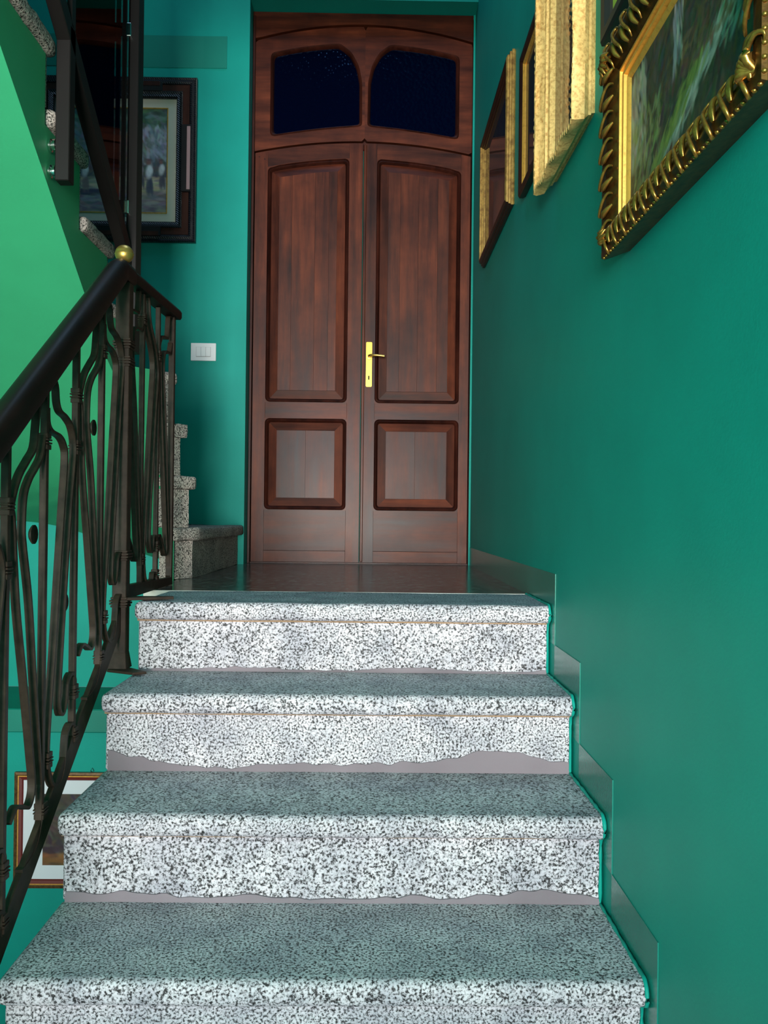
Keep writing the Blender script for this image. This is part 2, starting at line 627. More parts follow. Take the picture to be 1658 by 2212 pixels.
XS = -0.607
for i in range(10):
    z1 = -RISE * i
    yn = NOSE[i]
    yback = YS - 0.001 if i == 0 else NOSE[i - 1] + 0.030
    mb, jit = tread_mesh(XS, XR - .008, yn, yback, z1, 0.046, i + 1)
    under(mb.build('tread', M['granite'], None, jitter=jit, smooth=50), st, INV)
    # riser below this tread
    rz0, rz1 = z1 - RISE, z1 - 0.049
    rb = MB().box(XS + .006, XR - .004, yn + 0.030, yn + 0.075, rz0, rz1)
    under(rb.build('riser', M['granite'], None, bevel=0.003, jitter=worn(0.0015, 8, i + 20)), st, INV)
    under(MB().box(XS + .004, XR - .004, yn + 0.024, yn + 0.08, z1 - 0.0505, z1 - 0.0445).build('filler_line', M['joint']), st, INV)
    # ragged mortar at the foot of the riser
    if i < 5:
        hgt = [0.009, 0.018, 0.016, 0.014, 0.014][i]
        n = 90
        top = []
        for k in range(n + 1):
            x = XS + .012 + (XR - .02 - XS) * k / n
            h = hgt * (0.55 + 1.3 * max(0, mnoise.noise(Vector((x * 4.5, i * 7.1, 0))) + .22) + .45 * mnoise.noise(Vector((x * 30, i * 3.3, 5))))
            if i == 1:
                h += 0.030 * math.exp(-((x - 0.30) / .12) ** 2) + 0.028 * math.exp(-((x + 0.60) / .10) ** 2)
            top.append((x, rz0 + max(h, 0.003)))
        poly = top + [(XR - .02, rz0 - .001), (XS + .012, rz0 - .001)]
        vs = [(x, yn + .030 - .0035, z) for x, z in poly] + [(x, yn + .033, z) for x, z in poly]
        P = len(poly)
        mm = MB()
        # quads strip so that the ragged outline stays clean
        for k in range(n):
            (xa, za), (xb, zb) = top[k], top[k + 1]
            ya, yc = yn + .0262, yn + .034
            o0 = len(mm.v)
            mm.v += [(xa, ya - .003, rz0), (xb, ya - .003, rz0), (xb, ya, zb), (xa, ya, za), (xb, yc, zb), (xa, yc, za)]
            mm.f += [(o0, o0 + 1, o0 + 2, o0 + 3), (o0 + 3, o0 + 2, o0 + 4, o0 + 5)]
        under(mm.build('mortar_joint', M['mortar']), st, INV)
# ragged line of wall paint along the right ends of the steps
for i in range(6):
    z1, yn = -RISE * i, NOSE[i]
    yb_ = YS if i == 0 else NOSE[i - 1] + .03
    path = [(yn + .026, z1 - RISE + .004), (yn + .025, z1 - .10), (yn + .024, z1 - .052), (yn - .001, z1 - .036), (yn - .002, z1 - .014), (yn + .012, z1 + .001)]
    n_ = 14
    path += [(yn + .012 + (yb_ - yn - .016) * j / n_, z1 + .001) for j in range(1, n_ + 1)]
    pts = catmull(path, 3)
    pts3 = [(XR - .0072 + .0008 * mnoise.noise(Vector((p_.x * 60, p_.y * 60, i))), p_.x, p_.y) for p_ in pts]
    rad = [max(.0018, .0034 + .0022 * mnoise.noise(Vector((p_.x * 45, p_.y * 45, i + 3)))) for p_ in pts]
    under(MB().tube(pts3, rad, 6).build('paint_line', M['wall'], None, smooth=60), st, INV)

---

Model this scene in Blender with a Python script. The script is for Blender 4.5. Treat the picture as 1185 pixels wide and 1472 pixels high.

---

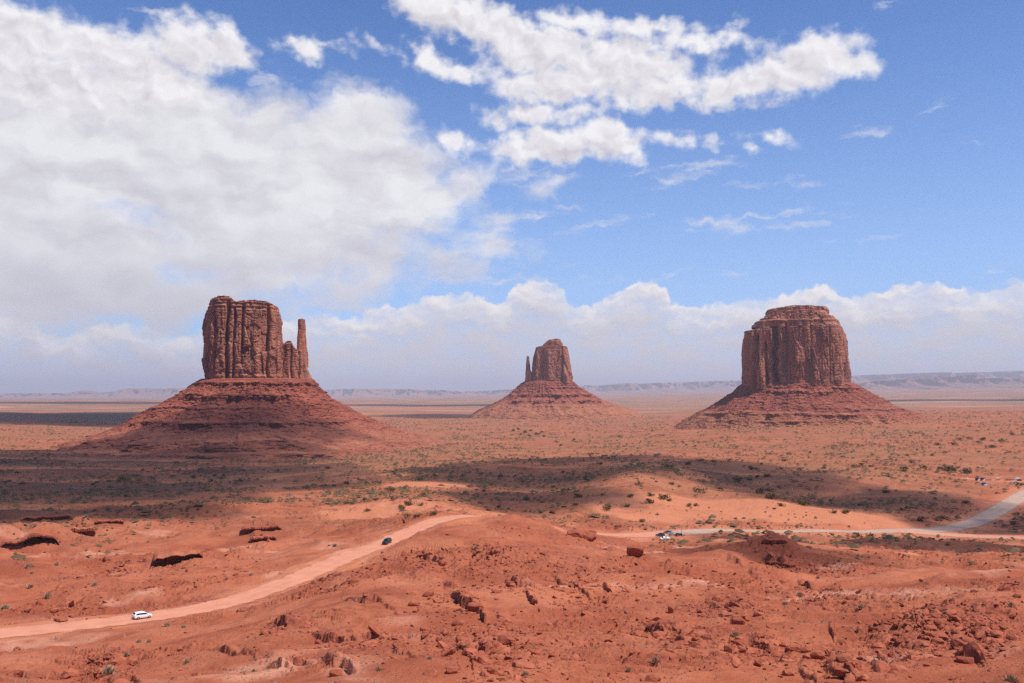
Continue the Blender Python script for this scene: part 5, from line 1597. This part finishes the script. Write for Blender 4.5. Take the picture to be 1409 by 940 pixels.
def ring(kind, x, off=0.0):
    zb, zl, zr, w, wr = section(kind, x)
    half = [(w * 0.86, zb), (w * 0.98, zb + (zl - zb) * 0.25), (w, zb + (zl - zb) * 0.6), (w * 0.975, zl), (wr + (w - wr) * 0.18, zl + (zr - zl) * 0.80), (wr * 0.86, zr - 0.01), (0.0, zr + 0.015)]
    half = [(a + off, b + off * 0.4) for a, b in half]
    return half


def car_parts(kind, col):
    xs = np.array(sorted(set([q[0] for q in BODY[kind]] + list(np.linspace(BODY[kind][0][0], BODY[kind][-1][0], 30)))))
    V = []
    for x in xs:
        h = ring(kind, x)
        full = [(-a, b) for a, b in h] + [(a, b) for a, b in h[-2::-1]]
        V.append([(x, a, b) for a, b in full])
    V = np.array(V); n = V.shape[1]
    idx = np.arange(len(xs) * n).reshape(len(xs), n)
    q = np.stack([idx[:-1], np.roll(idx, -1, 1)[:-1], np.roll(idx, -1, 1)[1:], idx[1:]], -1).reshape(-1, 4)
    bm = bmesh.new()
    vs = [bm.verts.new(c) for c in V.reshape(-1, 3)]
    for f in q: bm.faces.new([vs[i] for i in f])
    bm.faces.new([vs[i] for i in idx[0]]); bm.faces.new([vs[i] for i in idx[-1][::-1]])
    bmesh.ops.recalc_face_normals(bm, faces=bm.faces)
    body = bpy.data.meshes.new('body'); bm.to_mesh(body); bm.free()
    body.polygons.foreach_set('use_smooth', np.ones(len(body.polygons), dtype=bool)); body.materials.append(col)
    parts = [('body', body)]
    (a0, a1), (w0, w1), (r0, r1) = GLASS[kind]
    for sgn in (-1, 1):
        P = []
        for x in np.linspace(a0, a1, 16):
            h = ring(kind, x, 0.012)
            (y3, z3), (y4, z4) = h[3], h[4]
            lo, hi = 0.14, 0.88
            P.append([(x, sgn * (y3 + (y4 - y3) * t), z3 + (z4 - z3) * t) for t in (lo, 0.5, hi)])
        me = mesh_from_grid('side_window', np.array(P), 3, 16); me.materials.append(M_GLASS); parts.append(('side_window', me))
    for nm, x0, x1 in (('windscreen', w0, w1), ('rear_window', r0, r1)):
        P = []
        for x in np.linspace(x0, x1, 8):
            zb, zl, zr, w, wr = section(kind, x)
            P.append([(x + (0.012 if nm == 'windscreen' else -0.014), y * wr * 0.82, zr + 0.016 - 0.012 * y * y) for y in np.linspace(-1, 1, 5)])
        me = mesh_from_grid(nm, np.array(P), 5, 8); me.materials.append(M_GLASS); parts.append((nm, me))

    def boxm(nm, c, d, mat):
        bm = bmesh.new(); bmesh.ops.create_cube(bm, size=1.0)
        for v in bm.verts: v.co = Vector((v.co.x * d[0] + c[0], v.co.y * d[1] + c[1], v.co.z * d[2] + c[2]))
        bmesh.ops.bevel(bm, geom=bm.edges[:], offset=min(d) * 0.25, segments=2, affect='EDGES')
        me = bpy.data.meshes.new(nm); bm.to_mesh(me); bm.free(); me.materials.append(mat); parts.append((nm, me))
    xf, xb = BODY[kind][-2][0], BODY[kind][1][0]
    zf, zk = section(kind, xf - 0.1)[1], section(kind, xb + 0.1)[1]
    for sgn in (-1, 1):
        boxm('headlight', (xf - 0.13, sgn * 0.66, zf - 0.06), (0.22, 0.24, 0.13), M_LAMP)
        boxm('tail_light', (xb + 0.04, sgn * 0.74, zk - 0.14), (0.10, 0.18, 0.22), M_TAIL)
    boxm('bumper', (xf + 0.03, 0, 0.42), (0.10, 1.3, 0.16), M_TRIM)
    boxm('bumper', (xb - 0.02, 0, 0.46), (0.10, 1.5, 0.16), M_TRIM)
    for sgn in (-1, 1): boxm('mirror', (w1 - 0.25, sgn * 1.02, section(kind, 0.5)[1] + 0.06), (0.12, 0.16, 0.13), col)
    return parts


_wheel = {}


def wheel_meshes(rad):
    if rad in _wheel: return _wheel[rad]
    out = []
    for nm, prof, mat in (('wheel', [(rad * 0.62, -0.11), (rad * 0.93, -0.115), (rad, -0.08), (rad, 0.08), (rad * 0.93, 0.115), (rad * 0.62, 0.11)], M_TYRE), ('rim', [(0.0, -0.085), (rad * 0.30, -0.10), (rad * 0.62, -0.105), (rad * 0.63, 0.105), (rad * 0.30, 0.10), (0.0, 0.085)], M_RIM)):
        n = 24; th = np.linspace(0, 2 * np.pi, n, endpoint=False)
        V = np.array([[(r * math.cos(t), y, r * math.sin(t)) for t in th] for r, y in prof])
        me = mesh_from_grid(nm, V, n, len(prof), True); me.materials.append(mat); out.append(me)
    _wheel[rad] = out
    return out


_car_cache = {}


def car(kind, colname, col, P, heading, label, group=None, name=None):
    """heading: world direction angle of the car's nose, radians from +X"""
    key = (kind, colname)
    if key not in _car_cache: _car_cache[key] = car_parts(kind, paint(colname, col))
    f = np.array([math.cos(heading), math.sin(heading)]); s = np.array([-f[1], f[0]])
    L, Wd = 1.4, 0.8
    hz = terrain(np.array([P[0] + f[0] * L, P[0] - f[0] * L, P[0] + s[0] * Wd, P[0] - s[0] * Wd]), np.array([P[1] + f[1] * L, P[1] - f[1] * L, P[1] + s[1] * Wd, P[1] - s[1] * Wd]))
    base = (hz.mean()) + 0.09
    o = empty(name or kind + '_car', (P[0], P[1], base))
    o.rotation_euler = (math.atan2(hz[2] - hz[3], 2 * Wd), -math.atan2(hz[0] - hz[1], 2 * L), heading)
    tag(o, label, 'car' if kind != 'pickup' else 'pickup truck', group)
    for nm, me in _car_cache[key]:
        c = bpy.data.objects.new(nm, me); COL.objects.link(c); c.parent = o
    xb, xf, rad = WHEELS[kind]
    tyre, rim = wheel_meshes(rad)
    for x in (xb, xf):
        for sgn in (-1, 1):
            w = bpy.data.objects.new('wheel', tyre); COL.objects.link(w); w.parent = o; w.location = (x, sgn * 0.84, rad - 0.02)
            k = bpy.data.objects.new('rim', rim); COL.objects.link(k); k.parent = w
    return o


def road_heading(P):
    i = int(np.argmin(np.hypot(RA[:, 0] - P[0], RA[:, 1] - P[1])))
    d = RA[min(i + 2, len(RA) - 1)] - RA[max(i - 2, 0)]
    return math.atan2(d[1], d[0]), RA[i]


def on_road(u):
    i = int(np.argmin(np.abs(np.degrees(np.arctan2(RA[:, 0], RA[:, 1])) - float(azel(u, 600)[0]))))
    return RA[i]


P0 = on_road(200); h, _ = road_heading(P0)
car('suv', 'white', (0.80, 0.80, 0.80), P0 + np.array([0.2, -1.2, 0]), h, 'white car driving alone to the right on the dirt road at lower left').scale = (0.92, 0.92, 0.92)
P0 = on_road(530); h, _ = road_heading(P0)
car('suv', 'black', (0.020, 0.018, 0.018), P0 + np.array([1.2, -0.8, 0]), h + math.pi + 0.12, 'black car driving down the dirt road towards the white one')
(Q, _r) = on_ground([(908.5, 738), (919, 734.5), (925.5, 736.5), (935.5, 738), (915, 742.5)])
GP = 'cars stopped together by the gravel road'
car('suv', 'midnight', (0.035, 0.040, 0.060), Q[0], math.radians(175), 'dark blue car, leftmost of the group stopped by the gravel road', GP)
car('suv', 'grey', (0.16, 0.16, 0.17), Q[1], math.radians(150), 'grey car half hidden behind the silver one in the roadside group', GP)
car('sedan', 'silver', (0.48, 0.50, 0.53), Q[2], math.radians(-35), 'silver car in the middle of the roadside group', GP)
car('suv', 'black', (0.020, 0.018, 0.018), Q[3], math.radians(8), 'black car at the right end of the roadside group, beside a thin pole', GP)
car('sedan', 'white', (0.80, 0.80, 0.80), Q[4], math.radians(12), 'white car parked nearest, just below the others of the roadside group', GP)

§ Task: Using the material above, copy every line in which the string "Blender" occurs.

§ Problem solution:
Keep writing the Blender script for this image. This is part 2, starting at line 627. More parts follow. Take the picture to be 1658 by 2212 pixels.
Model this scene in Blender with a Python script. The script is for Blender 4.5. Treat the picture as 1185 pixels wide and 1472 pixels high.
Continue the Blender Python script for this scene: part 5, from line 1597. This part finishes the script. Write for Blender 4.5. Take the picture to be 1409 by 940 pixels.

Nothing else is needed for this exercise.